Acusarem as mulheres que usam decotes pronunciados, saias curtas, roupas justas e provocantes de quererem chamar a atenção é comum, seguindo-se o comentário arcaico e tacanho do “estava a pedia-las” e outros similares.

 

A culpabilização das mulheres por serem vítimas de violência e assédio sexual é tão estúpido e incoerente como acusar alguém de ser roubado por andar com dinheiro.

 

Não se vá mostrar as notas ou o vizinho do lado poderá sentir-se tentado, não se ande de carro topo de gama não se vá tentar alguém que sempre desejou ter esse carro, não se use o relógio caro não vá alguém achar-lhe piada.

Não se ponha a mulher bonita pois alguém pode molesta-la!

A culpa não é do prevaricador que tem instintos primitivos e criminosos que não controla ou não quer controlar, a culpa é da vítima por estar no local errado à hora errada.

 

Isto acontece porque depois de tantos anos de luta, de tantos direitos e conquistas as mulheres continuam a ser ostracizadas em todo lado, não é só em países e culturas distantes, é no nosso próprio país, no trabalho, muitas vezes em casa, é em todo lado.

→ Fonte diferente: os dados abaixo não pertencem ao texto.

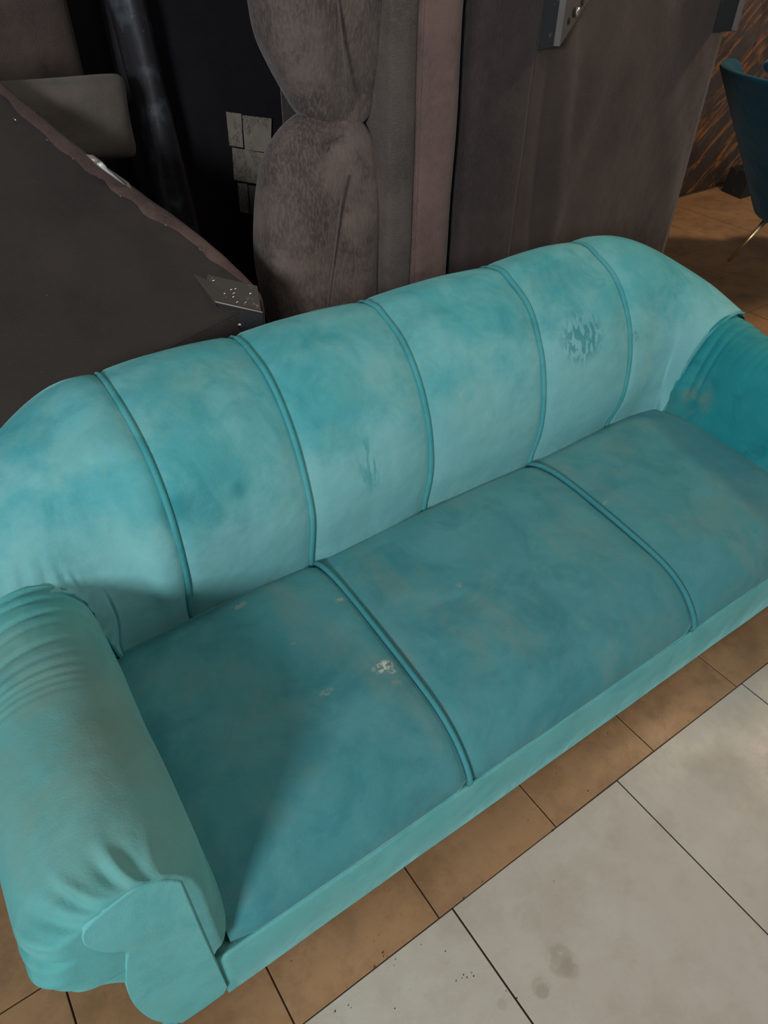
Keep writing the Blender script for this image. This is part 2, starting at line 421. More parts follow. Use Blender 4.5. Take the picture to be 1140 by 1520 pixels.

É nos detalhes que vê-mos a verdadeira cultura e mentalidade das pessoas, não é nos chavões, nas frases feitas, no bater no peito a apregoar que respeitam as mulheres e os seus direitos, isso é o politicamente correto, o que toda a gente quer mostrar, mas que depois não pratica.

 

Pessoalmente não gosto de ver mulheres (e homens) com roupas demasiado provocantes, não por provocarem, mas porque não acho que seja elegante, claro que cada contexto é um contexto e há exceções, mas se as mulheres querem usa-las estão no seu direito.

Muitas vezes já comentei pejorativamente esta ou aquela roupa, porque acima de tudo aprecio o bom gosto e o bom senso, mas daí a justificar um ataque, um comentário impróprio, um olhar nojento, qualquer tipo de agressão sexual física ou psicológica vai uma longa distância.

 

As mulheres deveriam poder andar como bem entendessem sem serem atacadas, se os homens são como cães ao cio, descontrolados e irracionais, que fiquem ao cadeado ou em jaulas, quem não se sabe comportar em sociedade não deve fazer parte dela.

 

As mulheres deveriam poder andar nuas, se assim o entendessem, sem serem assediadas.

Afinal não são os Homens os seres racionais!?